ARCHITECTURE-LANDSCAPE — Philippe Rotthier European prize for Architecture 2014

10,00€

Philippe Rotthier European prize for Architecture 2014

Texts : Sebastian Redecke, Maurice Culot and Anne-Marie Pirlot
Format : 19 X 21 cm
Number of pages : 64
Number of illustrations : 155
Bilingual : french/english
Cover : paperback with flaps
ISBN : 978-2-87143-298-2
Legal deposit : D/ 2014/1802/14
Edition : AAM
Publication : october 2014

Presentation of the book

Awarded every three years and created by the architect Philippe Rotthier in 1982, this prize acknowledges contemporary works, which respect the architectural and urban principles which formed the basis for the creation of Europe’s most beautiful cities. The prize was awarded for the tenth time in June 2014.
After Urban renewal and the new neighborhoods in 2008 and The renovation of existing sites and buildings in 2011, the theme chosen for the tenth session is the relationship of architecture to major art of landscape – natural, urban or man-made landscape. The 2014 Prize rewarded projects from Burkina Faso, Spain, France and Switzerland, which fit into the surroundings and improve them. Considering the topic with a broad-brush approach, the prize, focused on the exploration of a specific location, its history and the respectful integration of new elements, has shown once more that the rehabilitation is an important part of architecture. The relationship between architecture and landscape can be of natural or urban order, as well as an intervention in an existing building.

The authors

Sebastian Redecke, editor and co-author of a number of works on contemporary architecture in Berlin and Paris, is a staff writer on the architecture weekly Bauwelt in Berlin, since 1990. He was a member of the jury of this session of the Philippe Rotthier Prize 2014.
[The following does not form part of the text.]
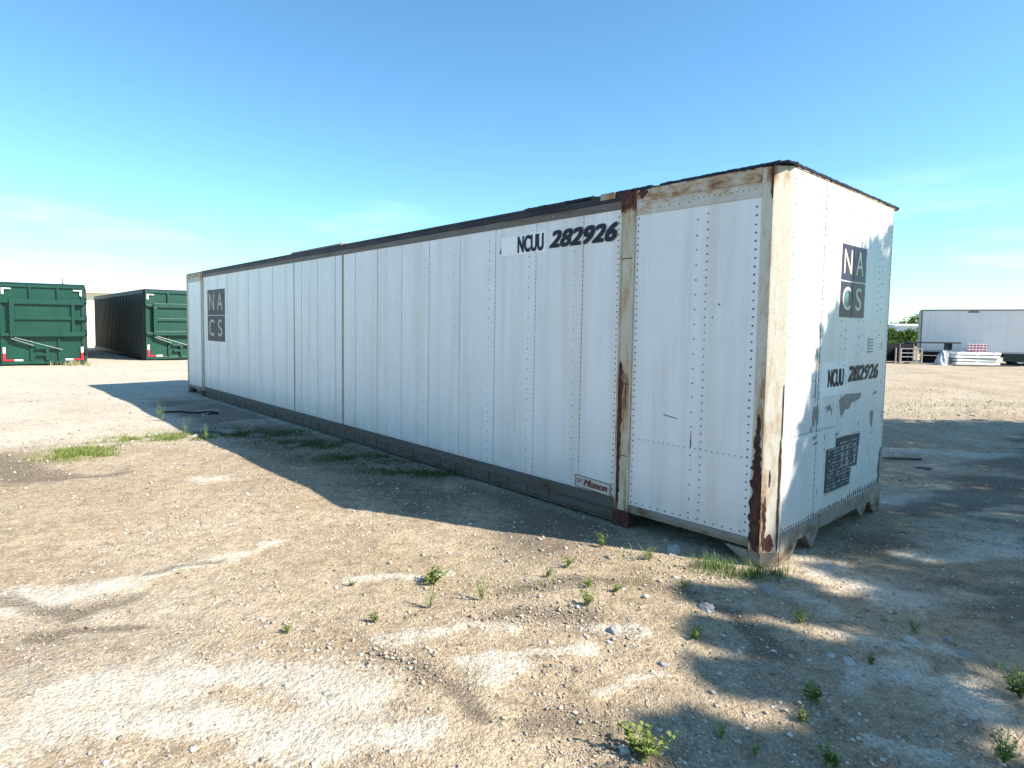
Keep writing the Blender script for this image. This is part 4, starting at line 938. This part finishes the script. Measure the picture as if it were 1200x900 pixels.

President of the jury 2014, Maurice Culot is an architect and town planner, he was in charge of the Department of History and Archives in the French Institute of Architecture. He chairs the Fondation pour l’Architecture in Brussels and runs the architectural studio office ARCAS in Paris.

Anne-Marie Pirlot is an art historian and director of the Fondation pour l’Architecture in Brussels.